_CHALLENGE_
Quote every line of the material beneath this one.

_DATA PROVIDED_
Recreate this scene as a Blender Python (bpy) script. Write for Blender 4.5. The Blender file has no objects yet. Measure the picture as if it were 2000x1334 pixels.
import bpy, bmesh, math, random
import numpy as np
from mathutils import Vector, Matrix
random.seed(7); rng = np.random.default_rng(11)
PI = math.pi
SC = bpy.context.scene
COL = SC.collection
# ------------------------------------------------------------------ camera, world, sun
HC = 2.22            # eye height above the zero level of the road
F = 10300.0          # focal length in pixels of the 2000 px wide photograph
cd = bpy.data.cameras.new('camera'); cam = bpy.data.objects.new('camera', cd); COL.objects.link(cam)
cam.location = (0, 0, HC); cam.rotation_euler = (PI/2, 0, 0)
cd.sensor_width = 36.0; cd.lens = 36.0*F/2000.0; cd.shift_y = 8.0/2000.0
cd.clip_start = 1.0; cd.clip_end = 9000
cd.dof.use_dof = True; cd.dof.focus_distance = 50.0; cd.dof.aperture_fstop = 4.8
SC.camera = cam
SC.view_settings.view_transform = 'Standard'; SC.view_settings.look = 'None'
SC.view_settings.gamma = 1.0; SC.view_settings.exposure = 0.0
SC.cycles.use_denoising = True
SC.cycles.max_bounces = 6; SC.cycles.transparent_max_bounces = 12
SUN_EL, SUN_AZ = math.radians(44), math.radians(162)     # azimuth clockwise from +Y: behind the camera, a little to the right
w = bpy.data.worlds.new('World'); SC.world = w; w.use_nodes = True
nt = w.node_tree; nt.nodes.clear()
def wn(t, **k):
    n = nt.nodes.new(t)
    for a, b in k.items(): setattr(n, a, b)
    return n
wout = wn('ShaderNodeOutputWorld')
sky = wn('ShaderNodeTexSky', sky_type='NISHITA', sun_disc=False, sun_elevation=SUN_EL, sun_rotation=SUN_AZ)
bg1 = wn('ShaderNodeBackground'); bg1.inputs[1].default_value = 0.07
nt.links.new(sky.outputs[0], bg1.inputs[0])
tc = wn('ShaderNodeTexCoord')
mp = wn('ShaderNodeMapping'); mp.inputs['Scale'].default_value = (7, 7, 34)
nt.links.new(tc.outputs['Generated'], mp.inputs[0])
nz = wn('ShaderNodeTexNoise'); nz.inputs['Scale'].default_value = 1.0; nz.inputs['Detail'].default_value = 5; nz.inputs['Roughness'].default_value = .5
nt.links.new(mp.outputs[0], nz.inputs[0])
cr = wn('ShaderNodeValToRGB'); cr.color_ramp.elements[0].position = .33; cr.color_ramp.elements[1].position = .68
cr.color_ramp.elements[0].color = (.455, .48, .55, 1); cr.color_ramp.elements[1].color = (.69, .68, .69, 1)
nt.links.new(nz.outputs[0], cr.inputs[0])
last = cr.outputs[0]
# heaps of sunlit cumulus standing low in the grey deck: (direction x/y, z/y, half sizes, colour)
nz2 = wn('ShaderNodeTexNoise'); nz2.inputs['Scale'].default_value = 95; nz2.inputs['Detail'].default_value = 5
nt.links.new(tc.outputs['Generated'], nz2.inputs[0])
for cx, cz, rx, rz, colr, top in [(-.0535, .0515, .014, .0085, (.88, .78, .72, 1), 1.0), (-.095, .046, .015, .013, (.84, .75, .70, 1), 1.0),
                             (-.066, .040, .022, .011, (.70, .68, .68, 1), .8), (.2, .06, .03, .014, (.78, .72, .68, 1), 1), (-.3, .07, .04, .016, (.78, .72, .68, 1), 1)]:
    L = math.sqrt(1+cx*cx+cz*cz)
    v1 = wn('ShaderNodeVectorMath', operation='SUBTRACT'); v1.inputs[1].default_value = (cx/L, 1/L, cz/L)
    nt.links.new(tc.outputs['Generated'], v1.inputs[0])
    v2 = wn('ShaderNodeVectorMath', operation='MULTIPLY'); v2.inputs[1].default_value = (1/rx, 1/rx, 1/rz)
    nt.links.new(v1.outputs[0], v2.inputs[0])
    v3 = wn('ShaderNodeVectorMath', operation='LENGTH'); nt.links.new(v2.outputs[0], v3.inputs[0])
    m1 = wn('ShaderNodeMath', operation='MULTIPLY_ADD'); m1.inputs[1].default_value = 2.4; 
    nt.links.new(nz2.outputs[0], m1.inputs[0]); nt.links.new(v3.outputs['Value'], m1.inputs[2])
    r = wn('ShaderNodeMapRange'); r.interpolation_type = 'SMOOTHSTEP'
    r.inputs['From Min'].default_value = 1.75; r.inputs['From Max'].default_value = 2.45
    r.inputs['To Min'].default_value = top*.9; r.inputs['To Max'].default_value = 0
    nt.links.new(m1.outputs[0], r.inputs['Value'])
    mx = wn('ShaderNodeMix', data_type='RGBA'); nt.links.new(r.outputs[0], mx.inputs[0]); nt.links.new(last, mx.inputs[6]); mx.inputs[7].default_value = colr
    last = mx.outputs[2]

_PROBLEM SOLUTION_
Recreate this scene as a Blender Python (bpy) script. Write for Blender 4.5. The Blender file has no objects yet. Measure the picture as if it were 2000x1334 pixels.
import bpy, bmesh, math, random
import numpy as np
from mathutils import Vector, Matrix
random.seed(7); rng = np.random.default_rng(11)
PI = math.pi
SC = bpy.context.scene
COL = SC.collection
# ------------------------------------------------------------------ camera, world, sun
HC = 2.22            # eye height above the zero level of the road
F = 10300.0          # focal length in pixels of the 2000 px wide photograph
cd = bpy.data.cameras.new('camera'); cam = bpy.data.objects.new('camera', cd); COL.objects.link(cam)
cam.location = (0, 0, HC); cam.rotation_euler = (PI/2, 0, 0)
cd.sensor_width = 36.0; cd.lens = 36.0*F/2000.0; cd.shift_y = 8.0/2000.0
cd.clip_start = 1.0; cd.clip_end = 9000
cd.dof.use_dof = True; cd.dof.focus_distance = 50.0; cd.dof.aperture_fstop = 4.8
SC.camera = cam
SC.view_settings.view_transform = 'Standard'; SC.view_settings.look = 'None'
SC.view_settings.gamma = 1.0; SC.view_settings.exposure = 0.0
SC.cycles.use_denoising = True
SC.cycles.max_bounces = 6; SC.cycles.transparent_max_bounces = 12
SUN_EL, SUN_AZ = math.radians(44), math.radians(162)     # azimuth clockwise from +Y: behind the camera, a little to the right
w = bpy.data.worlds.new('World'); SC.world = w; w.use_nodes = True
nt = w.node_tree; nt.nodes.clear()
def wn(t, **k):
    n = nt.nodes.new(t)
    for a, b in k.items(): setattr(n, a, b)
    return n
wout = wn('ShaderNodeOutputWorld')
sky = wn('ShaderNodeTexSky', sky_type='NISHITA', sun_disc=False, sun_elevation=SUN_EL, sun_rotation=SUN_AZ)
bg1 = wn('ShaderNodeBackground'); bg1.inputs[1].default_value = 0.07
nt.links.new(sky.outputs[0], bg1.inputs[0])
tc = wn('ShaderNodeTexCoord')
mp = wn('ShaderNodeMapping'); mp.inputs['Scale'].default_value = (7, 7, 34)
nt.links.new(tc.outputs['Generated'], mp.inputs[0])
nz = wn('ShaderNodeTexNoise'); nz.inputs['Scale'].default_value = 1.0; nz.inputs['Detail'].default_value = 5; nz.inputs['Roughness'].default_value = .5
nt.links.new(mp.outputs[0], nz.inputs[0])
cr = wn('ShaderNodeValToRGB'); cr.color_ramp.elements[0].position = .33; cr.color_ramp.elements[1].position = .68
cr.color_ramp.elements[0].color = (.455, .48, .55, 1); cr.color_ramp.elements[1].color = (.69, .68, .69, 1)
nt.links.new(nz.outputs[0], cr.inputs[0])
last = cr.outputs[0]
# heaps of sunlit cumulus standing low in the grey deck: (direction x/y, z/y, half sizes, colour)
nz2 = wn('ShaderNodeTexNoise'); nz2.inputs['Scale'].default_value = 95; nz2.inputs['Detail'].default_value = 5
nt.links.new(tc.outputs['Generated'], nz2.inputs[0])
for cx, cz, rx, rz, colr, top in [(-.0535, .0515, .014, .0085, (.88, .78, .72, 1), 1.0), (-.095, .046, .015, .013, (.84, .75, .70, 1), 1.0),
                             (-.066, .040, .022, .011, (.70, .68, .68, 1), .8), (.2, .06, .03, .014, (.78, .72, .68, 1), 1), (-.3, .07, .04, .016, (.78, .72, .68, 1), 1)]:
    L = math.sqrt(1+cx*cx+cz*cz)
    v1 = wn('ShaderNodeVectorMath', operation='SUBTRACT'); v1.inputs[1].default_value = (cx/L, 1/L, cz/L)
    nt.links.new(tc.outputs['Generated'], v1.inputs[0])
    v2 = wn('ShaderNodeVectorMath', operation='MULTIPLY'); v2.inputs[1].default_value = (1/rx, 1/rx, 1/rz)
    nt.links.new(v1.outputs[0], v2.inputs[0])
    v3 = wn('ShaderNodeVectorMath', operation='LENGTH'); nt.links.new(v2.outputs[0], v3.inputs[0])
    m1 = wn('ShaderNodeMath', operation='MULTIPLY_ADD'); m1.inputs[1].default_value = 2.4; 
    nt.links.new(nz2.outputs[0], m1.inputs[0]); nt.links.new(v3.outputs['Value'], m1.inputs[2])
    r = wn('ShaderNodeMapRange'); r.interpolation_type = 'SMOOTHSTEP'
    r.inputs['From Min'].default_value = 1.75; r.inputs['From Max'].default_value = 2.45
    r.inputs['To Min'].default_value = top*.9; r.inputs['To Max'].default_value = 0
    nt.links.new(m1.outputs[0], r.inputs['Value'])
    mx = wn('ShaderNodeMix', data_type='RGBA'); nt.links.new(r.outputs[0], mx.inputs[0]); nt.links.new(last, mx.inputs[6]); mx.inputs[7].default_value = colr
    last = mx.outputs[2]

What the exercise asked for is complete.